One year without Arren

Created by Jan 2 years ago
When Arren died one year ago, all our lives were shaken to the ground and it was unbelievable at first that this unique human we care about so much was not among us anymore. For me, it was the first time to experience a loss of a person so close to me in my life. At that time and in the process of coping with what had happened, a friend told me a beautiful metaphor, which has carried me through the past 12 months and I would like to share it with you.
When a person who is dear to you dies, a room is created for them in your heart. In this room, there are two things: On the wall, there is a button, which, when you press it causes this feeling of deep sadness and all this pain caused by this loved person not being around anymore takes hold of you; maybe you cry or whatever reaction this feeling elicits in you.

The other thing in the room is a huge ball. In the beginning of the coping process, this ball is as big as the room itself. It is so big that it constantly presses on that button, which causes you to be in this state of agony from missing this loved person.

Then, with the days and weeks passing by, this huge ball starts to shrink. As it gets smaller, it starts to move around in the room – in the beginning it only wobbles a bit but as life goes on and as you are slowly getting your feet back on the ground, it eventually gets smaller and smaller and starts to bounce around in the room – in the beginning the size of a basketball and then more like a rubber ball. And then sometimes, caused by whatever trigger in your life, it suddenly hits the button. Sometimes I am on my way to work like every day and then the thought of “What if Arren was still alive and would wait grumpy in the office, ready to insult me or answer every question I had” hits me out of nowhere.  
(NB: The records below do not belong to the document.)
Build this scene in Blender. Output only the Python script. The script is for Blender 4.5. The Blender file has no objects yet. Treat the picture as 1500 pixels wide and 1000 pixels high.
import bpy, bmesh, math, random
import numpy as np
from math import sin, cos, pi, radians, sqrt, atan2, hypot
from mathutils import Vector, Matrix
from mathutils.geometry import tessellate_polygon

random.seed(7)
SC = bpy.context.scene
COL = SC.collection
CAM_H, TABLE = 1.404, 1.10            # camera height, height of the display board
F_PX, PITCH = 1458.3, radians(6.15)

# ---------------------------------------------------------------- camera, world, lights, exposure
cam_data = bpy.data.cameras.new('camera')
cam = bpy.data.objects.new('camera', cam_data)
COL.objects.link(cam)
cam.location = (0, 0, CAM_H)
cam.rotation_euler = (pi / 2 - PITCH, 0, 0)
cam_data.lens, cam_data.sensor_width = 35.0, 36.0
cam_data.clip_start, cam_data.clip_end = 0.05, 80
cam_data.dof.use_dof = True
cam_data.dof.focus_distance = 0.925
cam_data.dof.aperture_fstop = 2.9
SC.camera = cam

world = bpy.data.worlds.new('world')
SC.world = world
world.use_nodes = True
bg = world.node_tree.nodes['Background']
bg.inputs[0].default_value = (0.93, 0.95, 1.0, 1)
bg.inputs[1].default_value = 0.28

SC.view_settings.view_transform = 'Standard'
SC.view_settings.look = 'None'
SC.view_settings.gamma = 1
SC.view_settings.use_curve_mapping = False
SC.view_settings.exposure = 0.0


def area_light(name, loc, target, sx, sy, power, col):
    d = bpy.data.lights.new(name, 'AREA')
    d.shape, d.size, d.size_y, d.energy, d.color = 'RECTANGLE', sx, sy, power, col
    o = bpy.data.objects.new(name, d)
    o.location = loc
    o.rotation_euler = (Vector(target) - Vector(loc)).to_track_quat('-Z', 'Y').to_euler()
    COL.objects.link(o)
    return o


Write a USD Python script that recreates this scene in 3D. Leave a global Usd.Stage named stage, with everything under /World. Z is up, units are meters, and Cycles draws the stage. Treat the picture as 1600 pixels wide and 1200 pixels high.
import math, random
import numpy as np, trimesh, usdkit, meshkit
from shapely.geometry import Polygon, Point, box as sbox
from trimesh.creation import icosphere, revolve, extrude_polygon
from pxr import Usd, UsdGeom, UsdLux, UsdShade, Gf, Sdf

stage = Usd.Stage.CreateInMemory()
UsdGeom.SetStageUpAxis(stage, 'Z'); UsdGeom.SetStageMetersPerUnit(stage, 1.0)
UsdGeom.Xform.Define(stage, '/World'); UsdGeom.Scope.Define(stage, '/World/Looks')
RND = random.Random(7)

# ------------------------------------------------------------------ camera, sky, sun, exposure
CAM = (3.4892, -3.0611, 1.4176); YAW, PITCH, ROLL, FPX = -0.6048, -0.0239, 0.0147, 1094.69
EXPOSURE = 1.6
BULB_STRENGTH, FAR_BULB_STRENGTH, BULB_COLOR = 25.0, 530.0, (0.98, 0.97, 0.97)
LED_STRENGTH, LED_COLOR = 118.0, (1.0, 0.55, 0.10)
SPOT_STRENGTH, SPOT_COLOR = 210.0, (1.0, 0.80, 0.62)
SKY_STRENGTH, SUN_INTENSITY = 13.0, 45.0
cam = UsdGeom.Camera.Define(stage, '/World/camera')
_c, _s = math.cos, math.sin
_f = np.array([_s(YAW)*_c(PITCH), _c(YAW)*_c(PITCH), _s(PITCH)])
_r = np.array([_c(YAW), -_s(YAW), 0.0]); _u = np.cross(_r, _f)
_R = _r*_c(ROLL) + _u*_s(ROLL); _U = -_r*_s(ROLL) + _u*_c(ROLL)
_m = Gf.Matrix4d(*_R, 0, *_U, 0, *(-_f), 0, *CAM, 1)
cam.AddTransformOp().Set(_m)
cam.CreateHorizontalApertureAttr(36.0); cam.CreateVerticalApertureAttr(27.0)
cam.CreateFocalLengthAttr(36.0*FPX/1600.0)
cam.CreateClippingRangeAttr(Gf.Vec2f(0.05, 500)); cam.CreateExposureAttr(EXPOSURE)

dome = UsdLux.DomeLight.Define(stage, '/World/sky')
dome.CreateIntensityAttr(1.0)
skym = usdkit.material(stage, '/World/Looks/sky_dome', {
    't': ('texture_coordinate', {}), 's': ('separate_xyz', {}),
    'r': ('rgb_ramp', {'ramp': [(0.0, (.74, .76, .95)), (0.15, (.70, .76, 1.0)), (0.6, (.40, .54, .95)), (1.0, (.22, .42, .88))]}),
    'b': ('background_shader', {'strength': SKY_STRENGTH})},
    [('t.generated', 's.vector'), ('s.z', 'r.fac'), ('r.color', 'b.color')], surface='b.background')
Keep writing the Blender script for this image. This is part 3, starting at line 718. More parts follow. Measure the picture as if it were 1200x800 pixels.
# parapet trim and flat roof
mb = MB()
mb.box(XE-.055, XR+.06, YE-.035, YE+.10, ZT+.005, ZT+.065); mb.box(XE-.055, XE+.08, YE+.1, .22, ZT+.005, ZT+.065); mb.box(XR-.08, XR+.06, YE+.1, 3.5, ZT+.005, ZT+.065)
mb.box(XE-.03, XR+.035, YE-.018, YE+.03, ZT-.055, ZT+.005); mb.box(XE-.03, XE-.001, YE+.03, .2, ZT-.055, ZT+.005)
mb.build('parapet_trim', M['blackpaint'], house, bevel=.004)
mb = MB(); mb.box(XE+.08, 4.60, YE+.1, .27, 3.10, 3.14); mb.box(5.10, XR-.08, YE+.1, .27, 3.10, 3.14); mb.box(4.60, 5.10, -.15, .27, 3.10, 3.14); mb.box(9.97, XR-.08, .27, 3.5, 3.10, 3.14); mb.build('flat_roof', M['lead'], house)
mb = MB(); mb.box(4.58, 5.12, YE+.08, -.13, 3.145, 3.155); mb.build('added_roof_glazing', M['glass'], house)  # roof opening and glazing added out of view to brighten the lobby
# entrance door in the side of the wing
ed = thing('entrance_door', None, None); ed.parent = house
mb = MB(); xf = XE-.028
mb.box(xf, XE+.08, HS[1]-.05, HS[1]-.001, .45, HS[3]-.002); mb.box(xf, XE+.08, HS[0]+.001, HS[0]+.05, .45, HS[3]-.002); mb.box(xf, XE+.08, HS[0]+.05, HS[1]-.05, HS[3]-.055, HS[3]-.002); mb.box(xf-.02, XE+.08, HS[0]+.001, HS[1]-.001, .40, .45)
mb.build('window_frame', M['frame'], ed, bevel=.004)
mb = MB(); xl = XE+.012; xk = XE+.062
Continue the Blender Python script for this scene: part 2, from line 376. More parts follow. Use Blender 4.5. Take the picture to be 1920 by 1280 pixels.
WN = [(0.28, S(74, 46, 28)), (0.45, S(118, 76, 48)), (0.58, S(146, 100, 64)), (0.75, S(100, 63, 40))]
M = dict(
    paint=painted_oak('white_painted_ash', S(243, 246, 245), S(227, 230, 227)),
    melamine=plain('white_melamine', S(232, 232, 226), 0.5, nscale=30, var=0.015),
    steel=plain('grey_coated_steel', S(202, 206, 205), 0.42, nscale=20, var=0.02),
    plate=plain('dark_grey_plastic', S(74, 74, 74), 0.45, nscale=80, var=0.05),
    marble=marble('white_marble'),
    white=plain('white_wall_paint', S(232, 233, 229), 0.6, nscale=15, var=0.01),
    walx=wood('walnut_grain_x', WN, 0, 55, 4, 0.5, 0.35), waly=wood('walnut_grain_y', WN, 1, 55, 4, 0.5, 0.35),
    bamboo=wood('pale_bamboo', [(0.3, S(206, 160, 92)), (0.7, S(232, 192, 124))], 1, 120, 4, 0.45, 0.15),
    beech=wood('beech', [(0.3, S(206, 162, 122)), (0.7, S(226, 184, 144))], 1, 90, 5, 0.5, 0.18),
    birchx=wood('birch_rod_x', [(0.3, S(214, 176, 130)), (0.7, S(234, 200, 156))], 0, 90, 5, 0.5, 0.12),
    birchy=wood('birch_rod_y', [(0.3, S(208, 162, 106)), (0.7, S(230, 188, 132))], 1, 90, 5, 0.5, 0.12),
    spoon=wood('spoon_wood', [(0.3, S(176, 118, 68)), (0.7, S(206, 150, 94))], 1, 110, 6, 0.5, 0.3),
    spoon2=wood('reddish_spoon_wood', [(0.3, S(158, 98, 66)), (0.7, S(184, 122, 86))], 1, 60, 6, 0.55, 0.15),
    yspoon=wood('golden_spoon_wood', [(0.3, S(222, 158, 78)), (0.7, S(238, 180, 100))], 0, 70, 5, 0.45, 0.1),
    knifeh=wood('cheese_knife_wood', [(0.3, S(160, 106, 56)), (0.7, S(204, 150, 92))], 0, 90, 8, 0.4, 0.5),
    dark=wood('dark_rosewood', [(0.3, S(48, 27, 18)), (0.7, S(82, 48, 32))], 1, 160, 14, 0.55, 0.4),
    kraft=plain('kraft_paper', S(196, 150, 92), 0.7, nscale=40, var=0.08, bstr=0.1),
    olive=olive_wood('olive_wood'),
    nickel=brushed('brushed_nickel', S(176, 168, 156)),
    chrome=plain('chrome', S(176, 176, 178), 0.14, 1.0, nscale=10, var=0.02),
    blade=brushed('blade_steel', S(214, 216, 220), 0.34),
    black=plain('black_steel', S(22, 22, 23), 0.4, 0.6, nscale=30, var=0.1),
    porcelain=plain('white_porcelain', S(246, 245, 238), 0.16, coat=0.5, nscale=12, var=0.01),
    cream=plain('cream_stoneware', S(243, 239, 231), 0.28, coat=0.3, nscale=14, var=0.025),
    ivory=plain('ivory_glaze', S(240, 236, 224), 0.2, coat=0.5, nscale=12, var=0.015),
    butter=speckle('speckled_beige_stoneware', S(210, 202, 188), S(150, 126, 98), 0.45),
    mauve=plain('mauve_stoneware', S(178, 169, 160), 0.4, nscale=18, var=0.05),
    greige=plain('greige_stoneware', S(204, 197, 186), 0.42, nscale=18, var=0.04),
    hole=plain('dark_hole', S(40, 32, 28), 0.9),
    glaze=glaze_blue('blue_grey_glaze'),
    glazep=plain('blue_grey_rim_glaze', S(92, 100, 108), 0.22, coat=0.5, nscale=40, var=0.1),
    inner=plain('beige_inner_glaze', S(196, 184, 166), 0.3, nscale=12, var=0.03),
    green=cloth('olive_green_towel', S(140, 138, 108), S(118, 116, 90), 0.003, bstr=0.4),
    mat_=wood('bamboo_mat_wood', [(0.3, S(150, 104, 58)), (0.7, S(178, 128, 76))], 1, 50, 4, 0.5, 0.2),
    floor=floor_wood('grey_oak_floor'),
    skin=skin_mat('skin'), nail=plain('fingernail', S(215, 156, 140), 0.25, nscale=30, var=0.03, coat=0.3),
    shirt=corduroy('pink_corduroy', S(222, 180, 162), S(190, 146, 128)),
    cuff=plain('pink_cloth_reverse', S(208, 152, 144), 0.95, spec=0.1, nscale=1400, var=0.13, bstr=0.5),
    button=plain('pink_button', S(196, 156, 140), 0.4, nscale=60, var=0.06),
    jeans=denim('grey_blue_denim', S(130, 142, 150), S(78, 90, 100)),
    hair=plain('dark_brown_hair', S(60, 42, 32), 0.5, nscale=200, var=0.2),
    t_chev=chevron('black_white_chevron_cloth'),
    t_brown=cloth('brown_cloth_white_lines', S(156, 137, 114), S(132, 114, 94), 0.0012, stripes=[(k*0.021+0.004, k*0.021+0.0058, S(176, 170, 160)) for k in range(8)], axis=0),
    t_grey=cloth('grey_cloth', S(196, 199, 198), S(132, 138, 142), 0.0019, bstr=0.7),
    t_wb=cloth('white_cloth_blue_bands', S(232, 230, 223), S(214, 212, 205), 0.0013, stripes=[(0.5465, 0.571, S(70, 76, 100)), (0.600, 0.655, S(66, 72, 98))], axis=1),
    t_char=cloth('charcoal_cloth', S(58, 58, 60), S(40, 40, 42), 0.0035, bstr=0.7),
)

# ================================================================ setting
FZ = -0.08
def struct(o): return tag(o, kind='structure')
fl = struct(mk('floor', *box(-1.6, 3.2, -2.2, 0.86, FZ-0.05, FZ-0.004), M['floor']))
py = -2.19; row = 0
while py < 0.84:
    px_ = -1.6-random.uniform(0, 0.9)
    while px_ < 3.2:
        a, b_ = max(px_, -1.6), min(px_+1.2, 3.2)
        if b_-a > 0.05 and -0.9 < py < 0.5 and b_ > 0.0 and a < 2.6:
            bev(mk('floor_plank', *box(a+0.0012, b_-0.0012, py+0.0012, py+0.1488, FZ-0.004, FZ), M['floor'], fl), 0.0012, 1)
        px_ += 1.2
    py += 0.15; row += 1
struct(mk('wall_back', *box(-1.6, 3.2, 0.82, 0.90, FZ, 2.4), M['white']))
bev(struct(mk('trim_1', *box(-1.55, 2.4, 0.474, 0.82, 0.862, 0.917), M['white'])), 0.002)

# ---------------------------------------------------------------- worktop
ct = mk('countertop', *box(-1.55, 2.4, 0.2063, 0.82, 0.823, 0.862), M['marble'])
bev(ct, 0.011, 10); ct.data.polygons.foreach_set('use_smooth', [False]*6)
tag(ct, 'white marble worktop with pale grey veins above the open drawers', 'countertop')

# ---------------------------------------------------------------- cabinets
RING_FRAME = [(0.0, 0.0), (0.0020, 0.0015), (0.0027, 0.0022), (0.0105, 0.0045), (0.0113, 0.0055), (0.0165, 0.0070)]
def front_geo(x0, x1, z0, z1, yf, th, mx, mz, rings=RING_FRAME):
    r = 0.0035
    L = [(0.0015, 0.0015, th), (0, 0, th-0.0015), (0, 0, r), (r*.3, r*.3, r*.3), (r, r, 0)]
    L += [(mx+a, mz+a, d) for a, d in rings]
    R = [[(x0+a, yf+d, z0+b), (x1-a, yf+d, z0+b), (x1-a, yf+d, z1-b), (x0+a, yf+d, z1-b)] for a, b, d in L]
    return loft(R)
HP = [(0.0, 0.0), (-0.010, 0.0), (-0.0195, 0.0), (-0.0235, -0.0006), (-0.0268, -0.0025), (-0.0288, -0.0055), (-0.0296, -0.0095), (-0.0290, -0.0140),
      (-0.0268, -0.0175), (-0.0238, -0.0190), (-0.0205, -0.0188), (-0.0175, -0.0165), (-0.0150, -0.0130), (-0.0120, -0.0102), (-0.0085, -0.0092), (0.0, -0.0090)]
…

Somehow, these moments are getting rarer and we have accepted this new reality but I know that Arren’s room in my heart will never disappear and that there will always be times in my life when that ball hits that button and brings back the pain of missing Arren.
Now, while the last year without Arren was full of pain and missing him, it was also beautiful to see how all of us who he had brought together stuck together. It was one way of coping with this loss to draw strength from the extraordinary connections he established. Arren assembled the crew of a ship that somehow managed to steer through the open sea of academia without a captain. When Charlie, a former postdoc of our group who was with Arren from the beginning in Golm, visited last week because he couldn’t be here today, he said that we now seemed even more family-like compared to when Arren was still around. We somehow managed to support each other and keep up this extraordinary spirit of doing science, which he ignited in us including past members that take precious hours off their research time every week come to our sub group meetings to join our attempt to “replace” Arren with our swarm intelligence.